Problem details — Find the lines that contain the word "from" and copy each one.

Data section —
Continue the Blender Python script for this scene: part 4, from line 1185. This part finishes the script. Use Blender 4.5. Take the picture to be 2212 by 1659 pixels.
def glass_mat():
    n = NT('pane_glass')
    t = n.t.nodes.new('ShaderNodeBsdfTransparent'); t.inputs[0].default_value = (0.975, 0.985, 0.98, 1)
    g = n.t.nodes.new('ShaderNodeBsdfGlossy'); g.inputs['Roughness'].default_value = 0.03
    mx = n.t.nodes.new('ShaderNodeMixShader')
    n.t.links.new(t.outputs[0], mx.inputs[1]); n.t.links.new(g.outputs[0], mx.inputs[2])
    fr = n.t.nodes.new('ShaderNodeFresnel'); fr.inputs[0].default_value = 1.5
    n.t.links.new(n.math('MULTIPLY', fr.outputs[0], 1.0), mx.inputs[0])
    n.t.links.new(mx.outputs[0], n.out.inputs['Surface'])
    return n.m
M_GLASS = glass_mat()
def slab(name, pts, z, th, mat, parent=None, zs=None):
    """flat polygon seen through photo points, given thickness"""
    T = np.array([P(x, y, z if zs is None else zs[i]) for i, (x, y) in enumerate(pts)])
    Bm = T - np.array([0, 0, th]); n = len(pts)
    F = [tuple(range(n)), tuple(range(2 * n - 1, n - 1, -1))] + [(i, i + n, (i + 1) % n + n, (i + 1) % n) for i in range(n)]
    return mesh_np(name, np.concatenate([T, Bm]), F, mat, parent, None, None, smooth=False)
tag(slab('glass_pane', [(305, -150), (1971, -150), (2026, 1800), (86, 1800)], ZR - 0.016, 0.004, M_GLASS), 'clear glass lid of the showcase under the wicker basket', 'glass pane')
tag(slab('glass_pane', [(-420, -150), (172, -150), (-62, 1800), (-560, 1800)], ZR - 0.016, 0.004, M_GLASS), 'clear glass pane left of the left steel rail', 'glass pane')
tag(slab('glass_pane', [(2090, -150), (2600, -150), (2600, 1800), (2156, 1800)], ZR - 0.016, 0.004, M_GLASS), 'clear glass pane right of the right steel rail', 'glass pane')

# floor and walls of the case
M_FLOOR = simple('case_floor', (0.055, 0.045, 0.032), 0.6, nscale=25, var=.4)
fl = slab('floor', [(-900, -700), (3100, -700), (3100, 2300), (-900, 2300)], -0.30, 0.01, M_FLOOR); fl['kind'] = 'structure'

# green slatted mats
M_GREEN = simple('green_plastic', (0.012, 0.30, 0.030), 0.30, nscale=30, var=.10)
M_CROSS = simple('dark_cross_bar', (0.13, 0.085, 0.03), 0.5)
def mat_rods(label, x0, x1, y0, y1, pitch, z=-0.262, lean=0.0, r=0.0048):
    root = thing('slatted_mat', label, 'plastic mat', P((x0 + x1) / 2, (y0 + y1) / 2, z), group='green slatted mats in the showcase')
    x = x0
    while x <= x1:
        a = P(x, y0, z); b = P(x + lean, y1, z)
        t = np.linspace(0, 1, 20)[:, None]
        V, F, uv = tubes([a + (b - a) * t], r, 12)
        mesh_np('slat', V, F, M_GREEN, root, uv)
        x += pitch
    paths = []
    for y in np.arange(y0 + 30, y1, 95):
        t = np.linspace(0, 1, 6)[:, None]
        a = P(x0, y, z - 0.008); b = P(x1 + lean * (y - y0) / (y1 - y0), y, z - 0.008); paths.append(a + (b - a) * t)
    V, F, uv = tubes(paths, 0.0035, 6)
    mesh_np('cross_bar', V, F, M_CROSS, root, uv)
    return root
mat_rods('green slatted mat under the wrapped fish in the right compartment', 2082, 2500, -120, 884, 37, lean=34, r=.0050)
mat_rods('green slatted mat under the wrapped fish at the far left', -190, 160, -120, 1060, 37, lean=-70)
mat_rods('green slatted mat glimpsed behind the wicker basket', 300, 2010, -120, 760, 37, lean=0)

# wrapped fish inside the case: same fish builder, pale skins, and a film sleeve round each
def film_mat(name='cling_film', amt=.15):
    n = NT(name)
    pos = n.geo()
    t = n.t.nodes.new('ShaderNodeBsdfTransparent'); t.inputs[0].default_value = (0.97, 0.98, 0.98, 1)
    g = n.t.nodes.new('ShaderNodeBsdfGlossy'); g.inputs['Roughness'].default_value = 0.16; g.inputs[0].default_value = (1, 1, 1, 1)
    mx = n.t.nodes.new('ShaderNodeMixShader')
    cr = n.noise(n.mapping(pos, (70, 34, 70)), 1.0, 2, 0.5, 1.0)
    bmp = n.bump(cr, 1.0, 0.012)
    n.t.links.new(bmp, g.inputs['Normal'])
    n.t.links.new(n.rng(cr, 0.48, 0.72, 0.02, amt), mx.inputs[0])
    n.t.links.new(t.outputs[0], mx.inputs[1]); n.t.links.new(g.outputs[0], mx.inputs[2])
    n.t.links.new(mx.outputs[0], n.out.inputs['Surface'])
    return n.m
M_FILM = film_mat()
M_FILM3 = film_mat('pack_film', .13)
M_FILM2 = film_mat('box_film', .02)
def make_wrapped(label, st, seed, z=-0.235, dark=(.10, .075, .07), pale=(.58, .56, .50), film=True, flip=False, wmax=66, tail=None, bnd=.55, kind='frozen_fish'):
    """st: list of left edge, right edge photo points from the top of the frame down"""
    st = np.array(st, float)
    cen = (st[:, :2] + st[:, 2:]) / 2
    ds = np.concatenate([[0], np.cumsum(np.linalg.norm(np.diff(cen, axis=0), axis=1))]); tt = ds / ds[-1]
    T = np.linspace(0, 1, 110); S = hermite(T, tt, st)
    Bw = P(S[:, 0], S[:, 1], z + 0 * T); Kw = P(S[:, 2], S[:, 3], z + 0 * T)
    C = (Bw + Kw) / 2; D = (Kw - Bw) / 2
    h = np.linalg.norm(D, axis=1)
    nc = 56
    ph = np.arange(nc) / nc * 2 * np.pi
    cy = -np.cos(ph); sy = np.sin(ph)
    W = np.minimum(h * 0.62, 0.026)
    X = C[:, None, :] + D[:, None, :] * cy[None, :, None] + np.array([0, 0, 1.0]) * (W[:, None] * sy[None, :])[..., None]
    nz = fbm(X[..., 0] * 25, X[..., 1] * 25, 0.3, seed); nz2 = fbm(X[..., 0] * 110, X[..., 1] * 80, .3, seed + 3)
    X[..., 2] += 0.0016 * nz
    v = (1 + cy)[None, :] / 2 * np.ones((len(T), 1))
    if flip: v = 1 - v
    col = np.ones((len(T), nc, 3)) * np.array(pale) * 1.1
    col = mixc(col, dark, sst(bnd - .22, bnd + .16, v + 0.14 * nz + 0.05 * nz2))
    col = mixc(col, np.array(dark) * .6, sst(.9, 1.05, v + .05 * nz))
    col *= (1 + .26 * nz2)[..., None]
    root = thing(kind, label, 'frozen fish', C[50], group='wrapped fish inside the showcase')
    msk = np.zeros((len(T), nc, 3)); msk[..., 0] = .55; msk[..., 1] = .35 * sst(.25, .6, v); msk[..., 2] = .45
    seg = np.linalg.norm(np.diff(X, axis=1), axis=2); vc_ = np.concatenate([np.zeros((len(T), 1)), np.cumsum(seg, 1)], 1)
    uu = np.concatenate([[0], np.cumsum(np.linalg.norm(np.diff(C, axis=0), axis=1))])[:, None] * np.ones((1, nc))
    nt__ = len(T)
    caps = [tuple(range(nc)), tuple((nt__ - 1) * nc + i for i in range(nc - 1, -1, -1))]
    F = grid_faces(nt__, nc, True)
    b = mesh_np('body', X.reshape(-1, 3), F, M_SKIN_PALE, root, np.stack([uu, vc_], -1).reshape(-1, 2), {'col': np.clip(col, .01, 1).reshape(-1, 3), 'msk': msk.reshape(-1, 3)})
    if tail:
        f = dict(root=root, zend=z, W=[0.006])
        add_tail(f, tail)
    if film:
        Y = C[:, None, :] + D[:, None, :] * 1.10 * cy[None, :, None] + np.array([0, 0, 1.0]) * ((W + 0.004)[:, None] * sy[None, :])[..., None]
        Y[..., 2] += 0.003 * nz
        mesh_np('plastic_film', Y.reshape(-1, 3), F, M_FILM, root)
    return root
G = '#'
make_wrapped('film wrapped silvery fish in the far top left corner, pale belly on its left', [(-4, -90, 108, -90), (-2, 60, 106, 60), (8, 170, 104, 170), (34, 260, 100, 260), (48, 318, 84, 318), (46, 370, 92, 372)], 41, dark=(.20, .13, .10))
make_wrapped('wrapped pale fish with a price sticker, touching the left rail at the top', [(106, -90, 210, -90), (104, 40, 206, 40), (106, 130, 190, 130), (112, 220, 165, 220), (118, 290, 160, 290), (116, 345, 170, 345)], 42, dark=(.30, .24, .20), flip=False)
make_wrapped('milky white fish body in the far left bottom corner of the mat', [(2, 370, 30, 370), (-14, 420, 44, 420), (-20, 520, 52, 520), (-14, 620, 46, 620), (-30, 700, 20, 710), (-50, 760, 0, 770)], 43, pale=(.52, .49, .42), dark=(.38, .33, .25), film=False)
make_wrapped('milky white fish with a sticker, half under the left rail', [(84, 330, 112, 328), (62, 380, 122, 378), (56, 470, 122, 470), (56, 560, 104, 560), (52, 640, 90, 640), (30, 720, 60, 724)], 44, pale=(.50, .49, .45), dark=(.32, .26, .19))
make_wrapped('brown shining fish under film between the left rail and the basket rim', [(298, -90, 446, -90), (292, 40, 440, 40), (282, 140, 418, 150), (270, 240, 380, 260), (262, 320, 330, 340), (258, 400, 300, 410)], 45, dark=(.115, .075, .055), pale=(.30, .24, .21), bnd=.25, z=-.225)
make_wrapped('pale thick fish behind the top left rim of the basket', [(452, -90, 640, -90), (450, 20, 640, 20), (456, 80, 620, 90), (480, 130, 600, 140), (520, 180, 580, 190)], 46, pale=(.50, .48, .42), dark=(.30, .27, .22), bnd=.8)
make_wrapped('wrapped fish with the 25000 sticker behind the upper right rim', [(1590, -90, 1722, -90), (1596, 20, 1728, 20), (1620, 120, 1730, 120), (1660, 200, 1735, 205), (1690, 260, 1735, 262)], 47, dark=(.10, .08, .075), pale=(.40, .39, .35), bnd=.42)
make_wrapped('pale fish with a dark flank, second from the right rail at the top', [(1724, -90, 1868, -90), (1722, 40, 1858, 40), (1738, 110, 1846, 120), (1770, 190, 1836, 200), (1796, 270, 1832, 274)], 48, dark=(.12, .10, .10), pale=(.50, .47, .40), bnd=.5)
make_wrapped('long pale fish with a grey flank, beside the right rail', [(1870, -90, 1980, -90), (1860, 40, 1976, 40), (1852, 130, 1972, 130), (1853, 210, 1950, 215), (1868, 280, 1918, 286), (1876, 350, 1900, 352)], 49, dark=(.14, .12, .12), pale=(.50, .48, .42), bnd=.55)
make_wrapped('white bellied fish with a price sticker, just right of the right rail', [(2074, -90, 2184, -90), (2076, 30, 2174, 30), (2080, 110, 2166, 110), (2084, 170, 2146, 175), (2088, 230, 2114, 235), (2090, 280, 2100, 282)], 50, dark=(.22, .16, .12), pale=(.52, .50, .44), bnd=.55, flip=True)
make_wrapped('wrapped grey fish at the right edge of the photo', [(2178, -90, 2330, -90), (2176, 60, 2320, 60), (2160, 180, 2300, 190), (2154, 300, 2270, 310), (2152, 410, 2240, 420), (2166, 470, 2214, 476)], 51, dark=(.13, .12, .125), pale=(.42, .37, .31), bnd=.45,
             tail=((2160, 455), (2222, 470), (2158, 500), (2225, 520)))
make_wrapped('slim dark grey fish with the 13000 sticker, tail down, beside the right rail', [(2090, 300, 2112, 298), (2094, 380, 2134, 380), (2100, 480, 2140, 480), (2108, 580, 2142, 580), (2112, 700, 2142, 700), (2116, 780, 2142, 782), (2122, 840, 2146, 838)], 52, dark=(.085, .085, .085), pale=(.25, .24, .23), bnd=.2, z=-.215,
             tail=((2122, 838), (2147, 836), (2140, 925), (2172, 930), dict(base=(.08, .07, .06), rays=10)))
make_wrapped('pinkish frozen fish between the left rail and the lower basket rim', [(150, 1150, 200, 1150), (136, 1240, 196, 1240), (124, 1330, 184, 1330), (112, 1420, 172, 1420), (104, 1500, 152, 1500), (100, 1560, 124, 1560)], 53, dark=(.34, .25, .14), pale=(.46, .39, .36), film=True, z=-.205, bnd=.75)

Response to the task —
Continue the Blender Python script for this scene: part 4, from line 1185. This part finishes the script. Use Blender 4.5. Take the picture to be 2212 by 1659 pixels.
    """st: list of left edge, right edge photo points from the top of the frame down"""
make_wrapped('pale fish with a dark flank, second from the right rail at the top', [(1724, -90, 1868, -90), (1722, 40, 1858, 40), (1738, 110, 1846, 120), (1770, 190, 1836, 200), (1796, 270, 1832, 274)], 48, dark=(.12, .10, .10), pale=(.50, .47, .40), bnd=.5)